05/04/2022
To become mentally strong, the capacity to NOT do something plays a huge role. Anti-skills help you refrain to produce a result. This is the opposite of what you’re used to hearing in the frame of developing skills; which is acquiring the ability to do something (instead of refraining) to produce a result.
Anti-skills are essential today. Since we are bombarded with busyness and distraction, these three anti-skills help you stay consistent with your values and support long-term resilience (both key in the gym and beyond).
✅Take Risks
The societal narrative is to play it safe and the accompanying skill is to cultivate security. While defaults require baseline comfort, the challenge is when safety blankets the entire journey and there is no longer any opportunity for contribution. Reframing risk might be a good move. One way to do this is to use a simple equation: Reflection + Risk = Contribution. When we look at the people, groups, and movements who we admire, we often find there was a deep reflection on their part as to what they should do with their time.
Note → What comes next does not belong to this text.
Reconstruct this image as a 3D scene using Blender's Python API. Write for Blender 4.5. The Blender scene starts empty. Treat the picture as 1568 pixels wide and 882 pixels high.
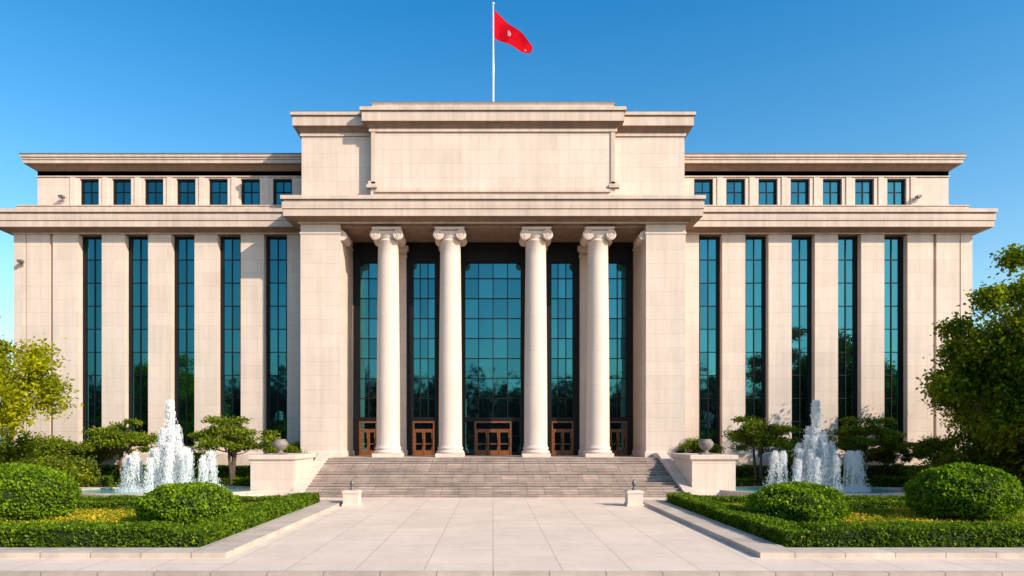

Then came the risk of actually doing the thing. And finally, the contribution. Taking risks will look different from person to person. But as the philosopher, Kieerkargaard said, “To venture causes anxiety; to not venture is to lose oneself.”
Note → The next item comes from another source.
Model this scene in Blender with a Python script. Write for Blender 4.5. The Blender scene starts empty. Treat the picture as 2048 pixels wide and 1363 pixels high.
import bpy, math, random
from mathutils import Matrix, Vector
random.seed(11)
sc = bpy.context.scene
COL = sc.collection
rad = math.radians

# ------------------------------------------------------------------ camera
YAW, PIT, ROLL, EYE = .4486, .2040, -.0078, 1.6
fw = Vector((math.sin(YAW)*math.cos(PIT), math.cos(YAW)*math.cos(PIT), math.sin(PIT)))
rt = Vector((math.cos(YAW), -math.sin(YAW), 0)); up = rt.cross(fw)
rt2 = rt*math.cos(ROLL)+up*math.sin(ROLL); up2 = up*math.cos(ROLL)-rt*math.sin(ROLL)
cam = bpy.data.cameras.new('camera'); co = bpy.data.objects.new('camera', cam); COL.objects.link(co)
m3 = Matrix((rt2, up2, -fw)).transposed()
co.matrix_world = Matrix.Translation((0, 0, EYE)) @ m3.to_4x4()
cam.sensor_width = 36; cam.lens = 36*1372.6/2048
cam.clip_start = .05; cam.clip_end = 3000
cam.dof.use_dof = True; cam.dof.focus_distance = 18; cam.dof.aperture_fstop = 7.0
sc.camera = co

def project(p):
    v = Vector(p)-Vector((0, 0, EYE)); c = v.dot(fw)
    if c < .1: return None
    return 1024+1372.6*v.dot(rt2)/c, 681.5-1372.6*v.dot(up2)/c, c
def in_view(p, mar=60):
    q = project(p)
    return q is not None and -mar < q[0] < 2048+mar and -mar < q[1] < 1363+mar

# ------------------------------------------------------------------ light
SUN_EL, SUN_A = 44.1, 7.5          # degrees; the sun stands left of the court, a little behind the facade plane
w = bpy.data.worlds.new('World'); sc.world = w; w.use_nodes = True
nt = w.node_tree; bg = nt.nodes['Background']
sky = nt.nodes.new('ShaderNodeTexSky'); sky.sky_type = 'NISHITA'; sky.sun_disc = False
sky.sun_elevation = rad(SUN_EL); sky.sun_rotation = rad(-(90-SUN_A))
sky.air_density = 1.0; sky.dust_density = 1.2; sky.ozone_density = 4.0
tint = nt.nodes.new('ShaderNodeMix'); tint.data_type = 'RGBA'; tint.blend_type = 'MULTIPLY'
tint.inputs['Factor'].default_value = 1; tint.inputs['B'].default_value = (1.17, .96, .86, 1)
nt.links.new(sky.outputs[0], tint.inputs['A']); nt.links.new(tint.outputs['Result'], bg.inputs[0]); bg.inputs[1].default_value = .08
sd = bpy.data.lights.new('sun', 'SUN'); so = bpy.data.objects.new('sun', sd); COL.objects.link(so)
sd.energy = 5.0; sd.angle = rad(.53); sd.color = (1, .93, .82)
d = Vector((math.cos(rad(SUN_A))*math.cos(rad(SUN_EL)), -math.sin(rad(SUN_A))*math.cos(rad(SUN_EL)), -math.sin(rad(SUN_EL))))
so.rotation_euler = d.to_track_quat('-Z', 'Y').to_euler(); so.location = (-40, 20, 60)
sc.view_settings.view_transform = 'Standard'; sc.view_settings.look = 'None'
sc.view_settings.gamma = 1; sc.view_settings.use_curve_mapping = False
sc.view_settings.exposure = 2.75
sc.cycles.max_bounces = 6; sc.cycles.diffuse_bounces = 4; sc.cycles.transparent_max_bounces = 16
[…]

✅Make Friends with Discipline
The societal narrative is to seek comfort and spontaneity and the accompanying skill is to seek and design a life of ease. Again, modern conveniences are needed but when comfort and pleasure reign supreme as the guiding principle, one becomes fragile, unable to shoulder even the slightest blow. This is not an instruction to abandon pleasure or joy. Rather, it is to highlight that we are far more talented at seeking pleasure than we are practicing discipline. So, keep your senses tuned for joy and pleasure, but add in the practice of discipline. Start small if you are not accustomed to choosing discipline over pleasure. One mantra to consider is: “Do what needs to be done when it needs to be done in response to the present situation.”
✅Stop the War
Self-improvement culture can turn you against yourself and the accompanying skill is to build a mind that believes that you are fundamentally flawed. The mental narrative usually turns into something like “I’m not good enough.” Shunryu Suzuki said, “You are perfect the way you are and there is still room for improvement.” This is the middle way, a path that honors your true nature while still encouraging wise action. The idea here is to stop the war inside yourself. The shame. The guilt. The deficiency. It is possible to live life on a different kind of fuel. You don’t need self-improvement. You need self-liberation. By stopping the war inside your heart and mind by remembering your basic goodness, your basecamp can be love, joy, strength, and equanimity while being able to ride the waves of fear, worry, anxiety, and inadequacy with grace.